◆ The records

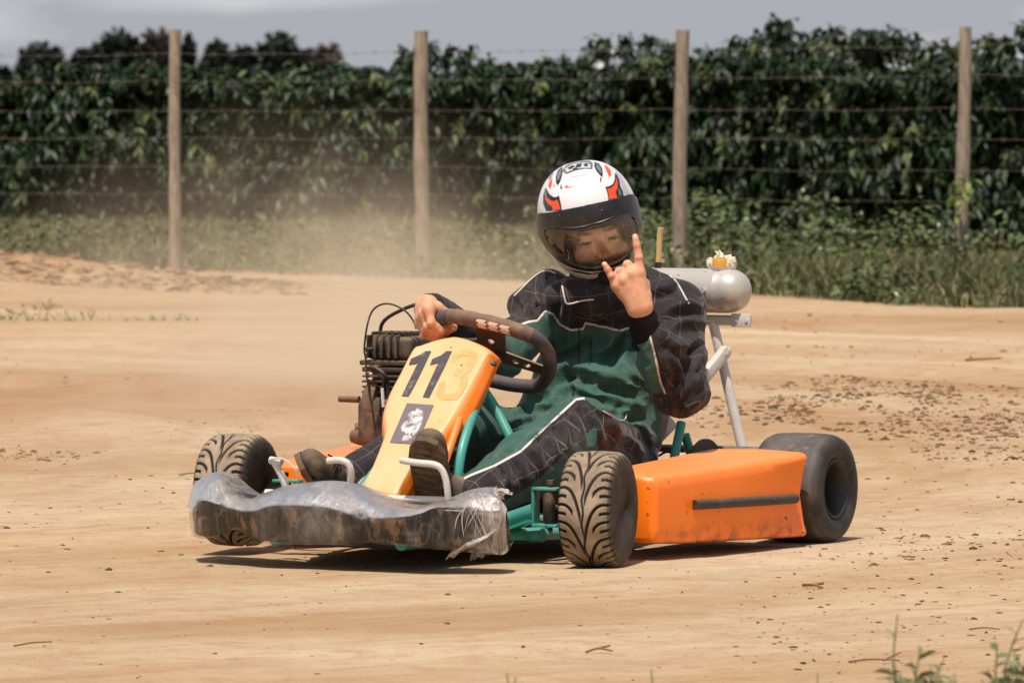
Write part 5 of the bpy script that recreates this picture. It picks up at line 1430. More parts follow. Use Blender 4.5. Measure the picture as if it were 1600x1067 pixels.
# ---- race suit
Sf = Field((-1.08, -.34, .06), (.10, .42, .70), .0042)
G_T, G_UL, G_FL, G_UR, G_FR, G_TL, G_SL, G_TR, G_SR, G_C = range(10)
Sf.limb((-.80, .015, .19), (-.855, .025, .33), .168, .158, .03, G_T, sc=((1, 0, .15), .74))
Sf.limb((-.855, .025, .33), (-.87, .035, .47), .158, .150, .03, G_T, sc=((1, 0, .15), .72))
Sf.limb((-.74, -.06, .255), (-.74, .10, .255), .080, .080, .05, G_T)                   # blouson hanging over the belt
Sf.limb((-.78, -.05, .33), (-.78, .12, .335), .062, .062, .05, G_T)
Sf.limb(J['shR'], J['shL'], .064, .070, .04, G_T)
Sf.limb(KP(853, 443, 14.95), KP(816, 480, 14.93), .030, .036, .03, G_T)                # padded yoke riding up beside the helmet
Sf.limb(KP(868, 446, 14.98), KP(880, 470, 14.88), .030, .04, .03, G_T)
Sf.limb(KP(1016, 444, 14.98), KP(1062, 474, 14.92), .034, .055, .03, G_T)
Sf.limb(KP(1000, 444, 15.0), KP(975, 470, 14.9), .03, .04, .03, G_T)
Sf.limb(J['neck']-Vector((0, 0, .04)), J['neck']+Vector((.016, 0, .050)), .078, .062, .02, G_T)
Sf.limb(KP(895, 462, 14.83), KP(935, 462, 14.82), .04, .04, .05, G_T)
Sf.limb(J['shL'], J['elL'], .070, .062, .022, G_UL)
Sf.limb(J['elL'], J['elL'], .066, .066, .02, G_UL)
wl = J['elL']+(J['wrL']-J['elL'])*.74
Sf.limb(J['elL'], wl+(J['elL']-wl)*.35, .058, .056, .012, G_FL); Sf.limb(wl+(J['elL']-wl)*.35, wl, .056, .044, .012, G_FL)
Sf.limb(J['shR'], J['elR'], .058, .052, .022, G_UR)
wr = J['wrR']+(J['elR']-J['wrR']).normalized()*.022
Sf.limb(J['elR'], wr, .058, .036, .02, G_FR)
Sf.limb(J['hipL'], J['knL'], .108, .080, .03, G_TL); Sf.limb(J['knL'], J['knL']+(J['anL']-J['knL'])*.5, .078, .074, .02, G_SL)
Sf.limb(J['knL']+(J['anL']-J['knL'])*.5, J['anL'], .074, .052, .02, G_SL)
Sf.limb(J['hipR'], J['knR'], .105, .080, .03, G_TR); Sf.limb(J['knR'], J['anR'], .076, .050, .02, G_SR)
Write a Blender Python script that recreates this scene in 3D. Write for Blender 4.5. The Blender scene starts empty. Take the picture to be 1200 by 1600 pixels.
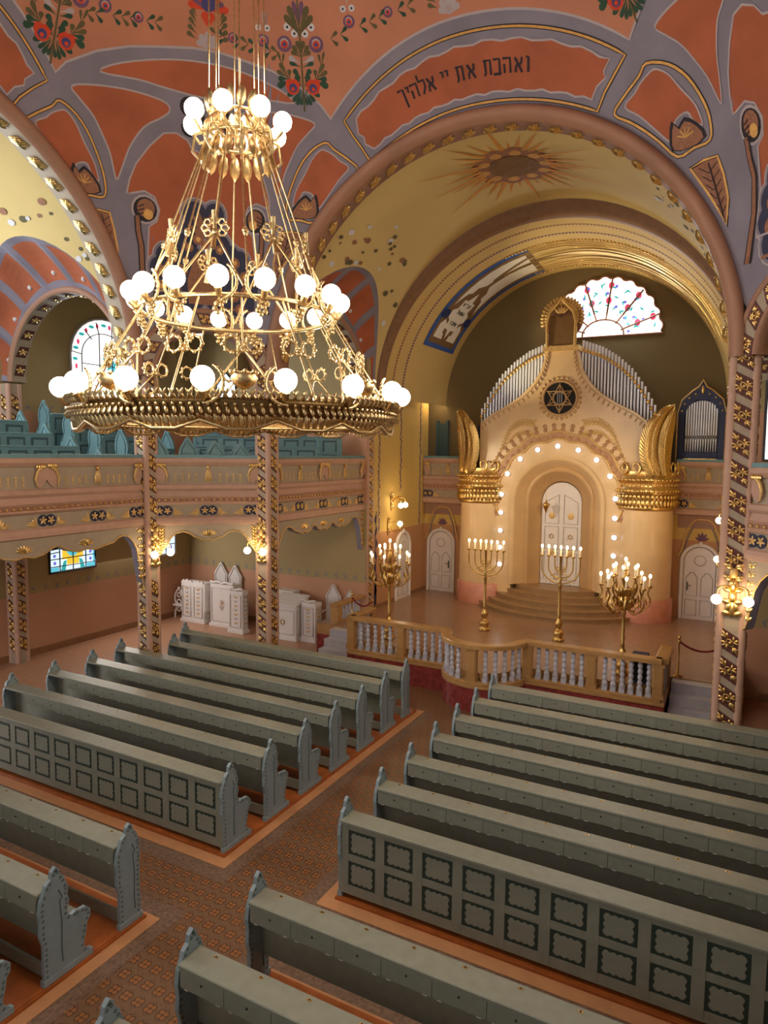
import bpy, math, random
from math import sin, cos, pi, radians, hypot, sqrt, atan2, asin, acos
from mathutils import Vector, Matrix
from mathutils.geometry import delaunay_2d_cdt
random.seed(7)
D = bpy.data
sc = bpy.context.scene
COL = sc.collection

# ---------------------------------------------------------------- camera
cam_d = D.cameras.new('camera'); cam = D.objects.new('camera', cam_d); COL.objects.link(cam); sc.camera = cam
cam_d.sensor_fit = 'AUTO'; cam_d.sensor_width = 36; cam_d.lens = 1071.05 / 1600 * 36
cam_d.clip_start = .05; cam_d.clip_end = 200
YAW, PIT, ROL = .488777, -.0870138, .0107238
_f = Vector((-sin(YAW) * cos(PIT), cos(YAW) * cos(PIT), sin(PIT))); _r = Vector((cos(YAW), sin(YAW), 0)); _u = _r.cross(_f)
R_ = cos(ROL) * _r + sin(ROL) * _u; U_ = -sin(ROL) * _r + cos(ROL) * _u
mw = Matrix((( R_.x, U_.x, -_f.x, 5.1673), (R_.y, U_.y, -_f.y, -7.0536), (R_.z, U_.z, -_f.z, 5.4882), (0, 0, 0, 1)))
cam.matrix_world = mw

# ---------------------------------------------------------------- world, lights, exposure
sc.view_settings.view_transform = 'Standard'; sc.view_settings.look = 'None'
sc.view_settings.exposure = 0.0; sc.view_settings.gamma = 1.0; sc.view_settings.use_curve_mapping = False
sc.cycles.use_denoising = True
sc.cycles.max_bounces = 6; sc.cycles.diffuse_bounces = 3; sc.cycles.glossy_bounces = 3
sc.cycles.sample_clamp_indirect = 4.0
W = D.worlds.new('world'); sc.world = W; W.use_nodes = True
W.node_tree.nodes['Background'].inputs[0].default_value = (.86, .84, .80, 1)
W.node_tree.nodes['Background'].inputs[1].default_value = .34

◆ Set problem
Produce an exact copy of each line of data, skipping embedded images.

◆ Exercise solution
Write part 5 of the bpy script that recreates this picture. It picks up at line 1430. More parts follow. Use Blender 4.5. Measure the picture as if it were 1600x1067 pixels.
# ---- race suit
Sf = Field((-1.08, -.34, .06), (.10, .42, .70), .0042)
G_T, G_UL, G_FL, G_UR, G_FR, G_TL, G_SL, G_TR, G_SR, G_C = range(10)
Sf.limb((-.80, .015, .19), (-.855, .025, .33), .168, .158, .03, G_T, sc=((1, 0, .15), .74))
Sf.limb((-.855, .025, .33), (-.87, .035, .47), .158, .150, .03, G_T, sc=((1, 0, .15), .72))
Sf.limb((-.74, -.06, .255), (-.74, .10, .255), .080, .080, .05, G_T)                   # blouson hanging over the belt
Sf.limb((-.78, -.05, .33), (-.78, .12, .335), .062, .062, .05, G_T)
Sf.limb(J['shR'], J['shL'], .064, .070, .04, G_T)
Sf.limb(KP(853, 443, 14.95), KP(816, 480, 14.93), .030, .036, .03, G_T)                # padded yoke riding up beside the helmet
Sf.limb(KP(868, 446, 14.98), KP(880, 470, 14.88), .030, .04, .03, G_T)
Sf.limb(KP(1016, 444, 14.98), KP(1062, 474, 14.92), .034, .055, .03, G_T)
Sf.limb(KP(1000, 444, 15.0), KP(975, 470, 14.9), .03, .04, .03, G_T)
Sf.limb(J['neck']-Vector((0, 0, .04)), J['neck']+Vector((.016, 0, .050)), .078, .062, .02, G_T)
Sf.limb(KP(895, 462, 14.83), KP(935, 462, 14.82), .04, .04, .05, G_T)
Sf.limb(J['shL'], J['elL'], .070, .062, .022, G_UL)
Sf.limb(J['elL'], J['elL'], .066, .066, .02, G_UL)
wl = J['elL']+(J['wrL']-J['elL'])*.74
Sf.limb(J['elL'], wl+(J['elL']-wl)*.35, .058, .056, .012, G_FL); Sf.limb(wl+(J['elL']-wl)*.35, wl, .056, .044, .012, G_FL)
Sf.limb(J['shR'], J['elR'], .058, .052, .022, G_UR)
wr = J['wrR']+(J['elR']-J['wrR']).normalized()*.022
Sf.limb(J['elR'], wr, .058, .036, .02, G_FR)
Sf.limb(J['hipL'], J['knL'], .108, .080, .03, G_TL); Sf.limb(J['knL'], J['knL']+(J['anL']-J['knL'])*.5, .078, .074, .02, G_SL)
Sf.limb(J['knL']+(J['anL']-J['knL'])*.5, J['anL'], .074, .052, .02, G_SL)
Sf.limb(J['hipR'], J['knR'], .105, .080, .03, G_TR); Sf.limb(J['knR'], J['anR'], .076, .050, .02, G_SR)
Write a Blender Python script that recreates this scene in 3D. Write for Blender 4.5. The Blender scene starts empty. Take the picture to be 1200 by 1600 pixels.
import bpy, math, random
from math import sin, cos, pi, radians, hypot, sqrt, atan2, asin, acos
from mathutils import Vector, Matrix
from mathutils.geometry import delaunay_2d_cdt
random.seed(7)
D = bpy.data
sc = bpy.context.scene
COL = sc.collection

# ---------------------------------------------------------------- camera
cam_d = D.cameras.new('camera'); cam = D.objects.new('camera', cam_d); COL.objects.link(cam); sc.camera = cam
cam_d.sensor_fit = 'AUTO'; cam_d.sensor_width = 36; cam_d.lens = 1071.05 / 1600 * 36
cam_d.clip_start = .05; cam_d.clip_end = 200
YAW, PIT, ROL = .488777, -.0870138, .0107238
_f = Vector((-sin(YAW) * cos(PIT), cos(YAW) * cos(PIT), sin(PIT))); _r = Vector((cos(YAW), sin(YAW), 0)); _u = _r.cross(_f)
R_ = cos(ROL) * _r + sin(ROL) * _u; U_ = -sin(ROL) * _r + cos(ROL) * _u
mw = Matrix((( R_.x, U_.x, -_f.x, 5.1673), (R_.y, U_.y, -_f.y, -7.0536), (R_.z, U_.z, -_f.z, 5.4882), (0, 0, 0, 1)))
cam.matrix_world = mw

# ---------------------------------------------------------------- world, lights, exposure
sc.view_settings.view_transform = 'Standard'; sc.view_settings.look = 'None'
sc.view_settings.exposure = 0.0; sc.view_settings.gamma = 1.0; sc.view_settings.use_curve_mapping = False
sc.cycles.use_denoising = True
sc.cycles.max_bounces = 6; sc.cycles.diffuse_bounces = 3; sc.cycles.glossy_bounces = 3
sc.cycles.sample_clamp_indirect = 4.0
W = D.worlds.new('world'); sc.world = W; W.use_nodes = True
W.node_tree.nodes['Background'].inputs[0].default_value = (.86, .84, .80, 1)
W.node_tree.nodes['Background'].inputs[1].default_value = .34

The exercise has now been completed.